Overall, the senator now has a 36 percent approval rating, a number that was 51 percent the last time Quinnipiac asked that question, in a survey released Jan. 23.

Seven out of 10 voters in the Garden State have read or heard something about the scandals swirling around Menendez and Melgen. That tracks with a Monmouth University poll, released Feb. 15, that found 68 percent had heard about Menendez’s ethics problems.

That poll put Menendez’s approval rating at 41 percent, five points higher than the Quinnipiac poll, which surveyed New Jerseyans just a week later. (RELATED: Menendez poll numbers hold steady, despite allegations of financial and sexual misconduct)

The Daily Caller first reported in November that two Dominican women said they were paid to have sex with Menendez.

In January TheDC reported that a cache of documents posted online raised new allegations, including claims from two women that they were 16 years old when their sexual contact with the senator began. (RELATED: Dominican prostitute: Sen. Bob Menendez “likes the youngest and newest girls”)
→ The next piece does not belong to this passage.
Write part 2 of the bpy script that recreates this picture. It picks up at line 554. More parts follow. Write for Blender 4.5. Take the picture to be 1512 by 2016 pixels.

“U.S. Sen. Robert Menendez took an overseas trip and the poll numbers he left behind in New Jersey are dreadful — down 15 points in less than a month,” said Maurice Carroll, director of the Quinnipiac University Polling Institute, in a press release.

“So much for a reelection honeymoon. More than two thirds of voters have heard of his troubles and the more they know, the less they approve.”